O que nos torna a todos mais burros é a intolerância. Venha de onde vier.
É claro que a propaganda do Boticário está se beneficiando do bochicho. Se não contasse com isso, a agência não teria feito a peça que fez. Os que planejaram a campanha esperavam ter como aliados os que agora se mobilizam contra ela. Foi a reação negativa que provocou a onda de solidariedade. E pronto! Está criado um “case”. É quase tudo o que pode querer um publicitário. Se vai vender mais produtos do que venderia uma abordagem convencional, aí não sei.
Acho a reação à propaganda um exagero? Acho! Mas vamos com calma! Certas críticas que leio àqueles que protestaram são apenas inaceitáveis porque agridem o fundamento da liberdade de expressão. Ora, as pessoas têm o direito de não gostar daquilo que veem. Não gostando, têm também o direito de se expressar.
A liberdade de expressão, como já disse aquela, é e será sempre a liberdade dos que discordam de nós. Ou alguém precisa ser livre para dizer “sim”?
Eu considero a igualdade de direitos diante da lei um bem em si e entendo que as pessoas civilizadas devam lutar para que seja um bem universal. É por isso que não sou um relativista. Mas essa igualdade também abriga a liberdade de as pessoas deixarem claro o que as desagrada, especialmente quando se atua na esfera dos valores.
Se não for assim, meus caros, em breve aparecerá alguém sugerindo — na verdade, vive aparecendo, não é? — a criação de uma espécie de Comitê de Salvação Nacional para a Defesa da Igualdade, atribuindo-se a tarefa de calar a boca de todos aqueles que supostamente estariam contra a dita-cuja.

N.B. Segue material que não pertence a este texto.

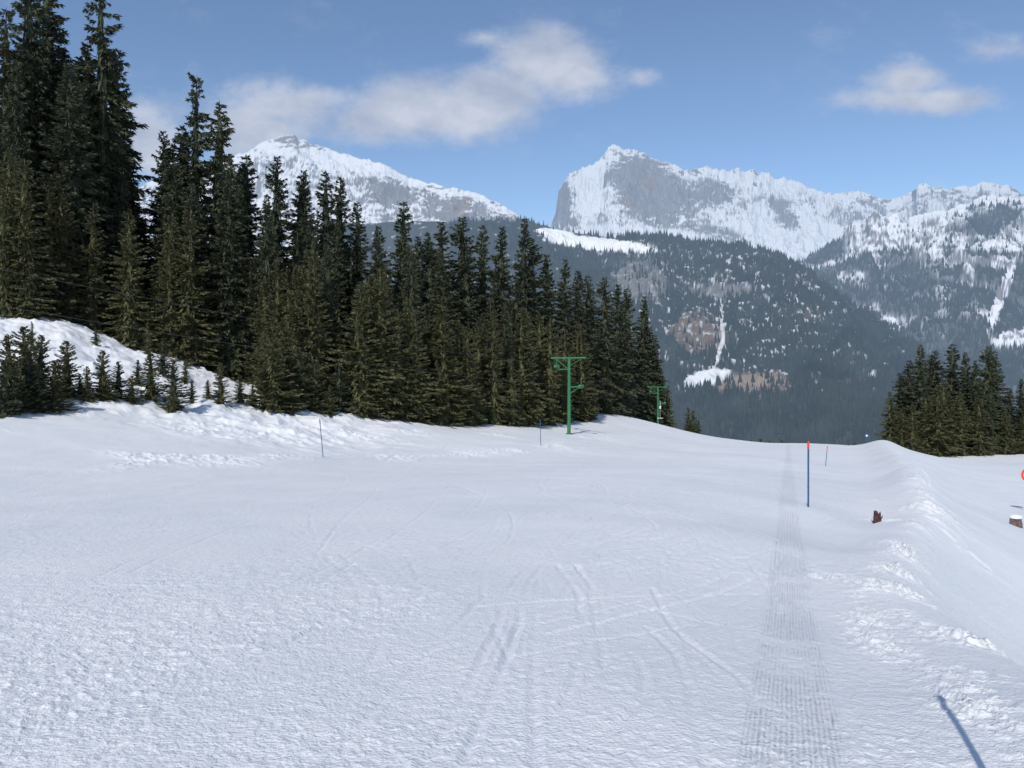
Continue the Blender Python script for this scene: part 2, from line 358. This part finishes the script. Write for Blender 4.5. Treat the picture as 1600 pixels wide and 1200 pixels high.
def paintF(kind):
    def p(X,Y,z,px,py,nn):
        C=np.ones(X.shape+(3,))*snowc
        if kind=='mid':
            n1=.35*fbm(X/18,z/9,4,85,.6)
            def cl(*a,k=1.0): return ss(-.05,.12,(ell(px,py,*a)+n1*k))
            mead=np.maximum(cl(940,382,92,11,6,k=.8),cl(868,366,36,9,8,k=.8))
            strip=np.maximum(cl(1128,505,3.2,46,-5,k=1.5)*.7,np.maximum(cl(1123,552,3.4,26,16,k=1.5)*.7,cl(1103,591,38,14,-14,k=.9)*.85))
            spots=np.maximum(ss(.12,.30,fbm(X/13+5,z/9,4,87,.6))*ss(-.4,.4,ell(px,py,1150,490,200,110)+n1),ss(.26,.45,fbm(X/26+5,z/15,4,88,.6))*.85)
            brown=np.maximum(cl(1178,598,60,20,-4),cl(1090,520,44,38))
            rock=np.maximum(cl(1000,440,48,32,20),cl(1130,455,50,12,k=1.6))
            low=ss(600,640,py);bl=ss(.10,.45,fbm(X/60,z/40,4,95))
            C=mixc(C,und,np.clip((1-mead)*(1-strip)*(1-.75*spots*(1-low)),0,1))
            C=mixc(C,brn*.6,bl*.6*(1-mead)*(1-strip)*(1-spots))
            C=mixc(C,brn*(1+.5*fbm(X/12,z/8,3,91))[...,None],np.clip(brown*(1-strip)*.7*(1-.5*spots),0,1))
            fld=cl(1176,598,54,14,-4,k=.5)*(1-strip);C=mixc(C,np.array([.26,.20,.15])*(1+.4*fbm(X/8,z/3,4,97))[...,None],fld)
            C=mixc(C,rockc*(1+.6*fbm(X/10,z/5,4,93,.7))[...,None],rock*.7)
            C=mixc(C,und,low*.8)
            F_=np.clip(1-mead-strip-rock*.7-brown*.75-.8*spots*(1-low),0,1)*(1-.35*bl)
            return C,F_
        n1=.35*fbm(X/30,z/15,4,75,.6)
        st=1-nn[...,2]
        alt=ss(345,440,py)
        den=.22+.72*alt+1.15*fbm(X/90,z/50,6,71,.62)-.25*st
        den=den+.8*np.clip(ell(px,py,1545,345,90,30,-14)*1.5,0,1)+.5*np.clip(ell(px,py,1300,390,50,15,-20)*1.5,0,1)+.5*ss(490,580,py)
        def cl(*a,k=1.0): return ss(-.05,.15,(ell(px,py,*a)+n1*k))
        c=np.maximum.reduce([cl(1372,368,44,22,-10),cl(1590,528,44,14,-8),cl(1400,502,28,12),cl(1505,400,8,44,-25,k=1.4),cl(1565,460,9,62,20,k=1.5),cl(1545,410,30,8,10),cl(1330,430,24,8),cl(1440,315,60,20)])
        bl=ss(.0,.4,fbm(X/70+4,z/50,4,77))
        F_=np.clip(ss(.28,.80,den)*(1-c),0,1)
        dk=np.clip(F_**1.25*.93,0,1)
        rk=ss(.02,.2,st*1.1-.6+fbm(X/40,z/18,5,78,.65)*.85)
        C=mixc(C,rockc,rk);C=mixc(C,mixc(und*np.ones(X.shape+(3,)),brn*.8,bl*.4),dk)
        return C,F_*(1-.3*bl)
    return p
V3,f3,vv3=mountain('mountain','dark wooded mountain flank with snow patches',[(1080,560,3300),(1180,470,3300),(1250,410,3200),(1300,382,3100),(1330,347,3100),(1370,333,3050),(1410,346,3000),(1440,335,3000),(1480,332,2950),(1540,306,2900),(1600,312,2900),(1720,285,2900)],760,.5,560,340,170,1/260.,9,21,paintF('right'),.9)
V4,f4,vv4=mountain('hill','forested valley side with snowy meadow clearings',[(500,350,2200),(780,345,2200),(830,346,2150),(880,362,2100),(950,372,2100),(1030,366,2050),(1100,380,2000),(1160,383,1950),(1210,396,1900),(1250,418,1850),(1320,468,1750),(1380,508,1700),(1430,543,1650),(1480,590,1600),(1560,670,1550),(1640,740,1500)],800,.5,640,330,80,1/200.,4,33,paintF('mid'),.95)
def scatter(Vt,fm,vv,count,h0,h1,seed,vmax=.9):
    r=np.random.default_rng(seed);R,Cn=fm.shape
    i=r.integers(13,R-1,count*4);j=r.integers(0,Cn-1,count*4)
    sp=800+F*Vt[i,j,0]/Vt[i,j,1]
    ok=(r.random(len(i))<fm[i,j]**1.5)&(vv[i,j]<vmax)&(sp>700)&(sp<1680);i=i[ok][:count];j=j[ok][:count]
    a=r.random(len(i))[:,None];bq=r.random(len(i))[:,None]
    p=Vt[i,j]*(1-a)*(1-bq)+Vt[i+1,j]*a*(1-bq)+Vt[i,j+1]*(1-a)*bq+Vt[i+1,j+1]*a*bq
    h=r.uniform(h0,h1,len(p));return p,h
pa,ha=scatter(V4,f4,vv4,30000,9,20,3);pb,hb=scatter(V3,f3,vv3,26000,12,24,4)
p=np.concatenate([pa,pb]);h=np.concatenate([ha,hb]);K=5;m=len(p)
th=np.arange(K)*2*np.pi/K;rr=h*.17*rng.uniform(.8,1.3,m)
ring=np.stack([p[:,None,0]+rr[:,None]*np.cos(th+rng.random((m,1))*6),p[:,None,1]+rr[:,None]*np.sin(th),p[:,None,2]-1+0*th+h[:,None]*.05],-1)
top=p+np.stack([0*h,0*h,h],-1)
VV=np.concatenate([ring,top[:,None]],1).reshape(-1,3);bs=(np.arange(m)*(K+1))[:,None]
FF=np.stack([bs+np.arange(K),bs+(np.arange(K)+1)%K,bs+K+0*np.arange(K)],-1).reshape(-1,3)
fme=mesh_np('conifer_forest',VV,FF,False)
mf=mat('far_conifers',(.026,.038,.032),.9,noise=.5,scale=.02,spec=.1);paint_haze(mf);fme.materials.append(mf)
fo=newobj('conifer_forest',fme);fo['kind']='stuff';fo['label']='dense dark conifer forest covering the valley sides';fo['category']='forest'

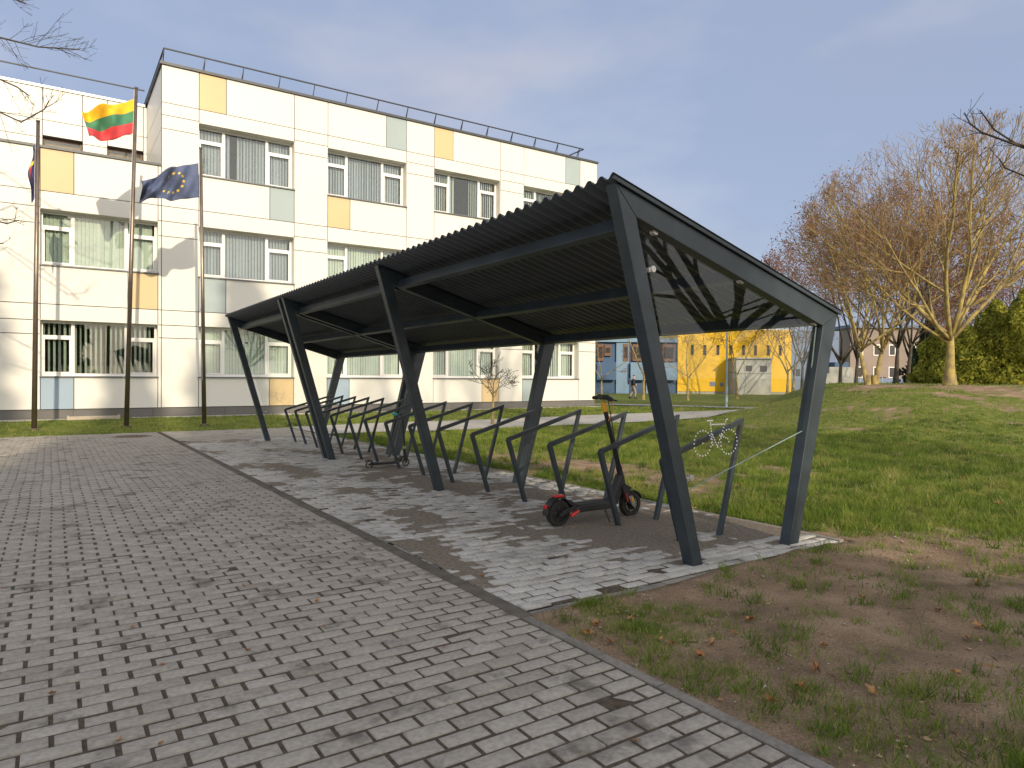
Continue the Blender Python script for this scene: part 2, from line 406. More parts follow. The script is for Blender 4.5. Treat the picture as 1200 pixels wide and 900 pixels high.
# ------------------------------------------------------------------ pavers (real bevelled bricks on a sand bed)
def pavers(name, x0, x1, y0, y1, keep, matb, hj=.0015, tl=.002, seed=1, dz=0.0, gapw=.0068):
    r = np.random.default_rng(seed)
    rows = int(round((y1 - y0) / .1)); cols = int(round((x1 - x0) / .2)) + 1
    A = []
    for j in range(rows):
        off = 0 if j % 2 == 0 else .1
        cx0 = x1 - .2 * np.arange(cols) - off
        a = np.maximum(cx0 - .2, x0); b = cx0.copy()
        if off:
            a = np.append(a, x1 - .1); b = np.append(b, x1)
        yy = y0 + j * .1
        for p, q in zip(a, b):
            if q - p > .04: A.append((p, q, yy, yy + .1))
    A = np.array(A)
    cx = (A[:, 0] + A[:, 1]) / 2; cy = (A[:, 2] + A[:, 3]) / 2
    A = A[keep(cx, cy)]
    n = len(A); g = gapw; bv = .005
    jx = r.normal(0, .0012, (n, 4))
    wx = (fbm(cx * .8 if False else (A[:, 0] + A[:, 1]) / 2 * .8, (A[:, 2] + A[:, 3]) / 2 * .8, 77, 3) - .5) * .03; wy = (fbm((A[:, 0] + A[:, 1]) / 2 * .8, (A[:, 2] + A[:, 3]) / 2 * .8, 88, 3) - .5) * .03
    ed_ = np.clip((2.2 - A[:, 1]) / .5, 0, 1)
    P = A + jx + np.stack([wx * ed_, wx * ed_, wy, wy], 1)
    cz = r.normal(0, hj, n); sx = r.normal(0, tl, n) / .1; sy = r.normal(0, tl, n) / .05
    cx = (A[:, 0] + A[:, 1]) / 2; cy = (A[:, 2] + A[:, 3]) / 2
    def ring(i, dzz, rot):
        X = np.stack([P[:, 0] + i, P[:, 1] - i, P[:, 1] - i, P[:, 0] + i], 1)
        Y = np.stack([P[:, 2] + i, P[:, 2] + i, P[:, 3] - i, P[:, 3] - i], 1)
        Z = gz(Y) + dz + cz[:, None] + sx[:, None] * (X - cx[:, None]) * .5 + sy[:, None] * (Y - cy[:, None]) * .5 + dzz
        return np.stack([X, Y, Z], 2)
    top = ring(g + bv, 0, 0); mid = ring(g + .0015, -.0035, 0); low = ring(g, -.016, 0)
    V = np.concatenate([top, mid, low], 1).reshape(-1, 3)
    base = (np.arange(n) * 12)[:, None]
    f = [[0, 1, 2, 3]]
    for l in (0, 4):
        for k in range(4):
            k2 = (k + 1) % 4; f.append([l + 4 + k, l + 4 + k2, l + k2, l + k])
    f = np.array(f)
    F = (base[:, :, None] + f[None]).reshape(-1, 4)
    tone = np.repeat(np.clip(r.normal(.5, .22, n), 0, 1), len(f))
    o = np_mesh(name, V, F, matb, tone=tone)
    tag(o, kind='structure'); return o

pavers('paving', -14.0, 2.2, -2.0, 19.4, lambda x, y: np.ones(len(x), bool), M['brick'], .0019, .0018, 1)
pavers('paving', 2.3, 5.5, 16.2, 19.4, lambda x, y: (y > 15.95 + .45 * np.exp(-((x - 2.2) / .5) ** 2)), M['brick'], .0012, .0012, 5)
pavers('shelter_paving', 2.3, 5.5, 3.3, 16.2, lambda x, y: ~((x < 2.75) & (y > 15.3 + (x - 2.2) * 1.6)), M['brickl'], .0042, .003, 2, gapw=.0055)
# beds under the pavers
mb = MB()
for (a, b, c, d, bd_z) in ((-14.05, 2.2, -2.05, 19.4, .0052), (2.2, 5.5, 3.3, 19.4, .0075)):
    n = 40
    for k in range(n):
        u = c + (d - c) * k / n; w = c + (d - c) * (k + 1) / n
        mb.quad((a, u, gz(u) - bd_z), (b, u, gz(u) - bd_z), (b, w, gz(w) - bd_z), (a, w, gz(w) - bd_z))
tag(mb.build('paving_bed', M['bed']), kind='structure')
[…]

Algo parecido aconteceu na França entre 1792 e 1794. Cortou milhares de cabeças. O Boticário tem o direito de fazer campanhas publicitárias de homem com homem e mulher com mulher? Tem. Isso me incomoda? Abaixo de zero! Há quem se incomode? Há! Nos limites da democracia e da civilidade — e não os vi sendo transgredidos até agora —, têm o direito de se manifestar. Questionar esse direito é só uma prática autoritária exercida em nome das luzes.
Isso nunca deu certo.
Cuidado! Nem tudo o que é reacionário parecer ser… reacionário!